REPLs tend to be a little bit nicer if they're well integrated into your program, for instance you can load parts of your program, or start a REPL with a breakpoint in the middle of a program to debug your code from within a REPL. Again, intelligent IDE integration makes this really cool!

In the case of many Lisps, REPLs have even deeper functionality. You get features like automatically being thrown into a REPL when an error happens, so you can rewrite the code and pretend the error never happened and run it with the updated version. This is even possible in live code! (I believe some lisp code running in a space device at some point was updated from within a REPL in this way? While it was in space!)

I believe there is even more to it than that, but I've never gone deeper than this.

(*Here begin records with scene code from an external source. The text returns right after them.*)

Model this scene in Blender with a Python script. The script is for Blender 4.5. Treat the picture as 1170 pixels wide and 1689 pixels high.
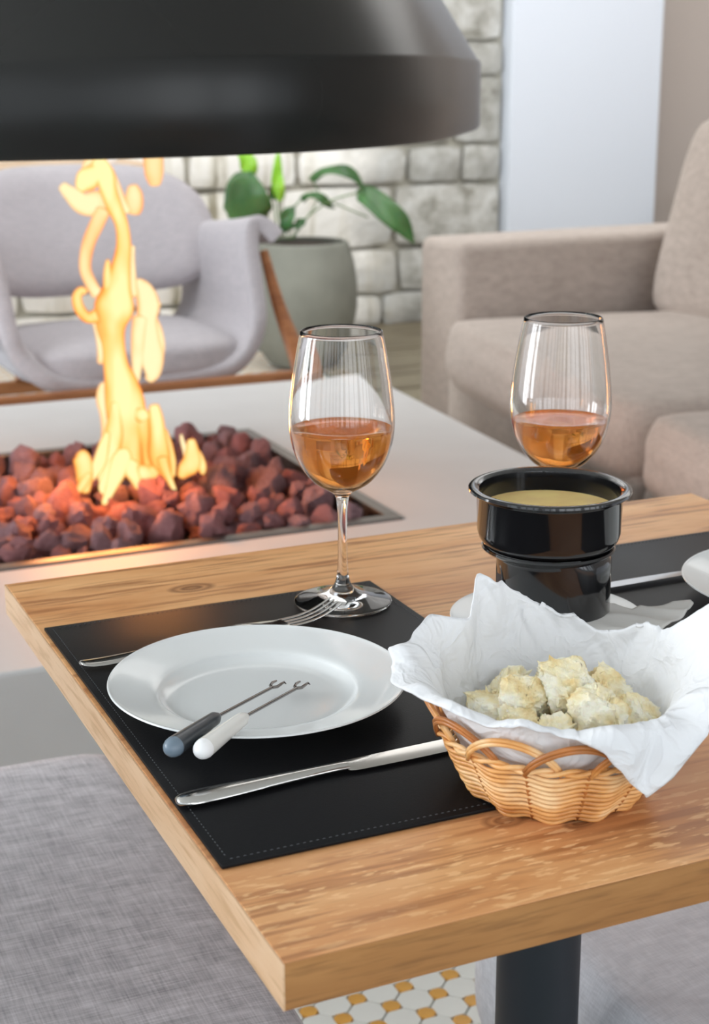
import bpy, bmesh, math, random
from mathutils import Vector, Matrix, noise
PI = math.pi
random.seed(7)
for o in list(bpy.data.objects): bpy.data.objects.remove(o)
scene = bpy.context.scene
COL = scene.collection

# ------------------------------------------------------------------ camera
cd = bpy.data.cameras.new('camera'); cam = bpy.data.objects.new('camera', cd); COL.objects.link(cam)
YAW, PITCH, ROLL = 0.4215, 0.2765, -0.0035
fw = Vector((math.sin(YAW)*math.cos(PITCH), math.cos(YAW)*math.cos(PITCH), -math.sin(PITCH)))
rt = Vector((math.cos(YAW), -math.sin(YAW), 0)); up = rt.cross(fw)
r2 = rt*math.cos(ROLL)+up*math.sin(ROLL); u2 = up*math.cos(ROLL)-rt*math.sin(ROLL)
cam.matrix_world = Matrix(((r2.x, u2.x, -fw.x, -0.25434), (r2.y, u2.y, -fw.y, -0.6601), (r2.z, u2.z, -fw.z, 1.19378), (0, 0, 0, 1)))
cd.sensor_fit = 'HORIZONTAL'; cd.sensor_width = 24.0; cd.lens = 2552.5/1170*24.0
cd.clip_start = 0.02; cd.clip_end = 100
cd.dof.use_dof = True; cd.dof.focus_distance = 1.10; cd.dof.aperture_fstop = 10.5
scene.camera = cam
# ------------------------------------------------------------------ world, lights, exposure
w = bpy.data.worlds.new('world'); scene.world = w; w.use_nodes = True
w.node_tree.nodes['Background'].inputs[0].default_value = (0.86, 0.93, 1.0, 1)
w.node_tree.nodes['Background'].inputs[1].default_value = 1.5
def area(name, loc, target, sx, sy, energy, color):
    l = bpy.data.lights.new(name, 'AREA'); l.shape = 'RECTANGLE'; l.size = sx; l.size_y = sy; l.energy = energy; l.color = color
    o = bpy.data.objects.new(name, l); COL.objects.link(o); o.location = loc
    o.rotation_euler = (Vector(target)-Vector(loc)).to_track_quat('-Z', 'Z').to_euler()
    return o
area('window_light_left', (-3.1, 2.2, 1.6), (0, 2.2, 1.25), 7.2, 2.4, 430, (0.93, 0.97, 1.0))
area('window_light_rear', (0.9, -3.1, 1.6), (0.9, 0, 1.3), 4.6, 2.4, 38, (0.97, 0.98, 1.0))
area('ceiling_fill_light', (2.6, 4.4, 2.83), (2.6, 4.4, 0), 4.6, 2.8, 42, (1.0, 0.98, 0.96))  # unseen fill added under the ceiling to brighten the back of the room
area('wall_fill_light', (2.6, 3.7, 2.72), (2.7, 6.2, 0.9), 4.6, 0.5, 34, (0.97, 0.98, 1.0))  # added fill that lifts the back wall; stands for no real fixture
scene.view_settings.view_transform = 'Standard'; scene.view_settings.look = 'None'
scene.view_settings.gamma = 1.0; scene.view_settings.use_curve_mapping = False
scene.view_settings.exposure = 0.30

# ------------------------------------------------------------------ helpers
def tagp(o, label=None, cat=None, group=None, kind=None):
    if label: o['label'] = label
    if cat: o['category'] = cat
    if group: o['group'] = group
    if kind: o['kind'] = kind
    return o
def empty(name, loc=(0, 0, 0), rz=0, **k):
    o = bpy.data.objects.new(name, None); COL.objects.link(o); o.location = loc; o.rotation_euler = (0, 0, rz)
    o.empty_display_size = 0.05
    return tagp(o, **k)
def link(name, me, mat=None, parent=None, loc=None, rot=None, smooth=None, **k):
    if mat is not None and not me.materials: me.materials.append(mat)
    o = bpy.data.objects.new(name, me); COL.objects.link(o)
    if parent: o.parent = parent
    if loc is not None: o.location = loc
    if rot is not None: o.rotation_euler = rot
    if smooth is not None: shade(me, smooth)
    return tagp(o, **k)
def shade(me, ang=180):
    if ang >= 180: me.polygons.foreach_set('use_smooth', [True]*len(me.polygons)); return
    me.polygons.foreach_set('use_smooth', [True]*len(me.polygons))
    bm = bmesh.new(); bm.from_mesh(me); a = math.radians(ang)
    for e in bm.edges:
        if len(e.link_faces) == 2 and e.calc_face_angle(0) > a: e.smooth = False
    bm.to_mesh(me); bm.free()
def mesh(vs, fs, name='m'):
    me = bpy.data.meshes.new(name); me.from_pydata([tuple(v) for v in vs], [], fs); me.update()
    bm = bmesh.new(); bm.from_mesh(me); bmesh.ops.recalc_face_normals(bm, faces=bm.faces); bm.to_mesh(me); bm.free()
    return me
def lathe(prof, n=64, c=(0, 0, 0)):
    vs, fs, rows = [], [], []
    for r, z in prof:
        if r < 1e-6: rows.append([len(vs)]); vs.append((c[0], c[1], c[2]+z))
        else:
            rows.append(list(range(len(vs), len(vs)+n)))
            vs += [(c[0]+r*math.cos(2*PI*i/n), c[1]+r*math.sin(2*PI*i/n), c[2]+z) for i in range(n)]
    for a, b in zip(rows, rows[1:]):
        for i in range(n):
            j = (i+1) % n
            if len(a) == 1 and len(b) == 1: continue
            if len(a) == 1: fs.append((a[0], b[i], b[j]))
            elif len(b) == 1: fs.append((a[i], a[j], b[0]))
            else: fs.append((a[i], a[j], b[j], b[i]))
    return mesh(vs, fs)
def frames(path):
    P = [Vector(p) for p in path]; n = len(P); T = []
    for i in range(n): T.append((P[min(i+1, n-1)]-P[max(i-1, 0)]).normalized())
    N = []; ref = Vector((0, 0, 1)) if abs(T[0].z) < 0.9 else Vector((1, 0, 0))
    nv = (ref-T[0]*ref.dot(T[0])).normalized()
    for i in range(n):
        nv = (nv-T[i]*nv.dot(T[i])).normalized(); N.append(nv.copy())
    return P, T, N
def loft(path, radii, n=12, flat=None, caps=True):
    """tube along a path; radii: float, list, or list of (side, normal) pairs"""
    P, T, N = frames(path); vs, fs = [], []
    if not isinstance(radii, (list, tuple)): radii = [radii]*len(P)
    for i, (p, t, nn) in enumerate(zip(P, T, N)):
        b = t.cross(nn); r = radii[i]; ra, rb = r if isinstance(r, (list, tuple)) else (r, r)
        for k in range(n):
            a = 2*PI*k/n; vs.append(p+b*(math.cos(a)*ra)+nn*(math.sin(a)*rb))
    for i in range(len(P)-1):
        for k in range(n):
            j = (k+1) % n; fs.append((i*n+k, i*n+j, (i+1)*n+j, (i+1)*n+k))
    if caps: fs.append(tuple(range(n))); fs.append(tuple((len(P)-1)*n+k for k in range(n)))
    return mesh(vs, fs)
def closed_tube(path, r, n=6):
    P = [Vector(p) for p in path]; m = len(P); vs, fs = [], []
    for i in range(m):
        t = (P[(i+1) % m]-P[i-1]).normalized(); z = Vector((0, 0, 1)); b = t.cross(z).normalized(); nn = b.cross(t)
        for k in range(n):
            a = 2*PI*k/n; vs.append(P[i]+b*math.cos(a)*r+nn*math.sin(a)*r)
    for i in range(m):
        for k in range(n):
            fs.append((i*n+k, i*n+(k+1) % n, ((i+1) % m)*n+(k+1) % n, ((i+1) % m)*n+k))
    return mesh(vs, fs)
def smooth_path(pts, sub=6):
    """Catmull-Rom through tuples of any length"""
    out = []; n = len(pts)
    for i in range(n-1):
        p0, p1, p2, p3 = pts[max(i-1, 0)], pts[i], pts[i+1], pts[min(i+2, n-1)]
        for s in range(sub):
            t = s/sub
            out.append(tuple(0.5*((2*b)+(-a+c)*t+(2*a-5*b+4*c-d)*t*t+(-a+3*b-3*c+d)*t**3) for a, b, c, d in zip(p0, p1, p2, p3)))
    out.append(tuple(pts[-1])); return out
def box(x0, x1, y0, y1, z0, z1, bev=0.0, seg=2):
    bm = bmesh.new(); bmesh.ops.create_cube(bm, size=1)
    for v in bm.verts:
        v.co = Vector(((x0+x1)/2+v.co.x*(x1-x0), (y0+y1)/2+v.co.y*(y1-y0), (z0+z1)/2+v.co.z*(z1-z0)))
    if bev: bmesh.ops.bevel(bm, geom=list(bm.edges), offset=bev, segments=seg, affect='EDGES', profile=0.5)
    me = bpy.data.meshes.new('m'); bm.to_mesh(me); bm.free(); return me
def prism(poly, z0, z1, bev=0.0):
    n = len(poly); vs = [(x, y, z0) for x, y in poly]+[(x, y, z1) for x, y in poly]
    fs = [tuple(reversed(range(n))), tuple(range(n, 2*n))]+[(i, (i+1) % n, n+(i+1) % n, n+i) for i in range(n)]
    me = mesh(vs, fs)
    if bev:
        bm = bmesh.new(); bm.from_mesh(me); bmesh.ops.bevel(bm, geom=list(bm.edges), offset=bev, segments=2, affect='EDGES')
        bm.to_mesh(me); bm.free()
    return me
def pad(dx, dy, dz, e=5.0, puff=0.0, wob=0.0, seed=0, n=14, ez=None):
    """upholstered pad: rounded (superellipsoid) box centred on its base"""
    ez = ez or e
    bm = bmesh.new(); bmesh.ops.create_cube(bm, size=2); bmesh.ops.subdivide_edges(bm, edges=list(bm.edges), cuts=n, use_grid_fill=True)
    for v in bm.verts:
        x, y, z = v.co
        k = (abs(x)**e+abs(y)**e+abs(z)**ez)**(-1/max(e, 1))
        x, y, z = x*k, y*k, z*k
        if z > 0: z += puff*(1-x*x)*(1-y*y)
        if wob:
            q = Vector((x*2+seed, y*2, z*2)); z += wob*noise.noise(q); x += wob*0.4*noise.noise(q+Vector((9, 0, 0)))
        v.co = Vector((x*dx/2, y*dy/2, (z+1)*dz/2))
    me = bpy.data.meshes.new('m'); bm.to_mesh(me); bm.free(); shade(me); return me
def add_mod(o, typ, **k):
    m = o.modifiers.new(typ.lower(), typ)
    for a, b in k.items(): setattr(m, a, b)
    return m
def join_meshes(ms):
    vs, fs = [], []
    for me in ms:
        b = len(vs); vs += [v.co.copy() for v in me.vertices]; fs += [tuple(b+i for i in p.vertices) for p in me.polygons]
    return mesh(vs, fs)

# ------------------------------------------------------------------ materials
def new_mat(name):
    m = bpy.data.materials.new(name); m.use_nodes = True; nt = m.node_tree
    return m, nt, nt.nodes['Principled BSDF']
def N(nt, typ, **k):
    n = nt.nodes.new(typ)
    for a, b in k.items():
        if a.startswith('i_'):
            key = a[2:]; key = int(key) if key.isdigit() else key.replace('_', ' ')
            n.inputs[key].default_value = b
        else: setattr(n, a, b)
    return n
def L(nt, a, b): nt.links.new(a, b)
def ramp(nt, fac, stops, interp='LINEAR'):
    r = nt.nodes.new('ShaderNodeValToRGB'); r.color_ramp.interpolation = interp
    els = r.color_ramp.elements
    while len(els) < len(stops): els.new(0.5)
    for e, (p, c) in zip(els, stops): e.position = p; e.color = (*c, 1) if len(c) == 3 else c
    L(nt, fac, r.inputs[0]); return r.outputs[0]
def coords(nt, scale=(1, 1, 1), kind='Object', rot=(0, 0, 0)):
    tc = nt.nodes.new('ShaderNodeTexCoord'); mp = nt.nodes.new('ShaderNodeMapping')
    mp.inputs['Scale'].default_value = scale; mp.inputs['Rotation'].default_value = rot
    L(nt, tc.outputs[kind], mp.inputs[0]); return mp.outputs[0]
def mix(nt, fac, a, b, typ='MIX'):
    m = nt.nodes.new('ShaderNodeMix'); m.data_type = 'RGBA'; m.blend_type = typ
    for s, v in ((0, fac), (6, a), (7, b)):
        if hasattr(v, 'links'): L(nt, v, m.inputs[s])
        else: m.inputs[s].default_value = v if s == 0 else (*v, 1)
    return m.outputs[2]
def bump(nt, bsdf, h, strength=0.3, dist=0.001):
    b = N(nt, 'ShaderNodeBump'); b.inputs['Strength'].default_value = strength; b.inputs['Distance'].default_value = dist
    L(nt, h, b.inputs['Height']); L(nt, b.outputs[0], bsdf.inputs['Normal'])
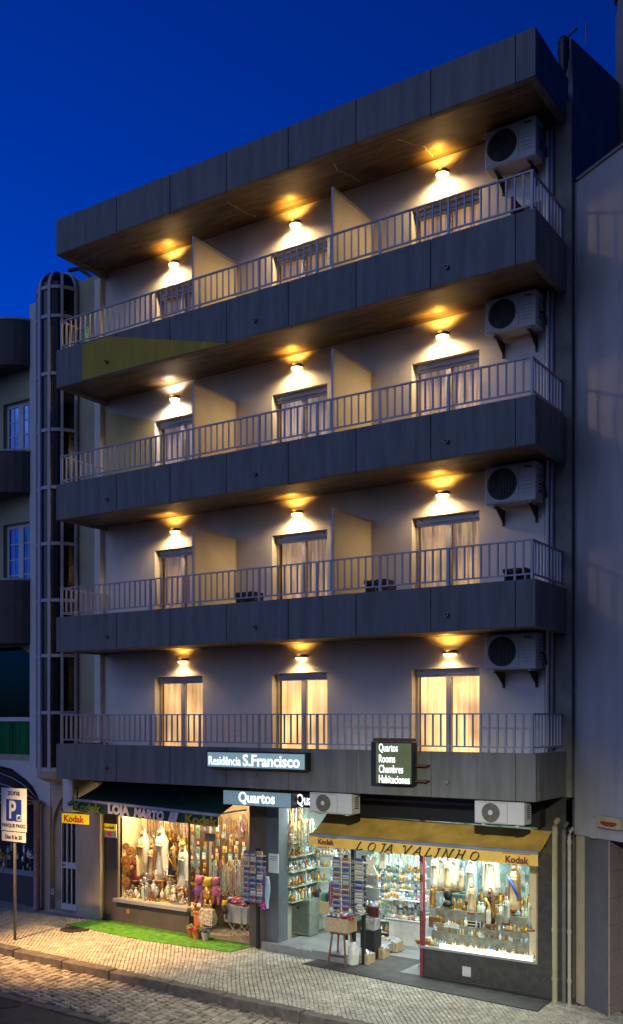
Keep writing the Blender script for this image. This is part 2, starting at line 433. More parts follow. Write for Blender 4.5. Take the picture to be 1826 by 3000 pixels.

The old Python support for Emacs was such very good support for true REPL driven development. I have been using Lisp languages professionally since 1982, so I am fussy about having good REPL support.

I usually use PyCharm Pro and VSCode when I have to use Python for work gigs (I do deep learning about 100% of the time now), but when I want a great REPL experience I flip over to Emacs.


It's like the prisoners of Plato's cave. One could describe it to you but it's nothing like trying it. I would suggest you look for some videos or blog explaining it, or take a a week-end to try. The term REPL is here deceptive. You can load the whole compiler and the whole program in memory in a server accepting code changes and interact with them iteratively and have transparent incremental compilation when editing the code.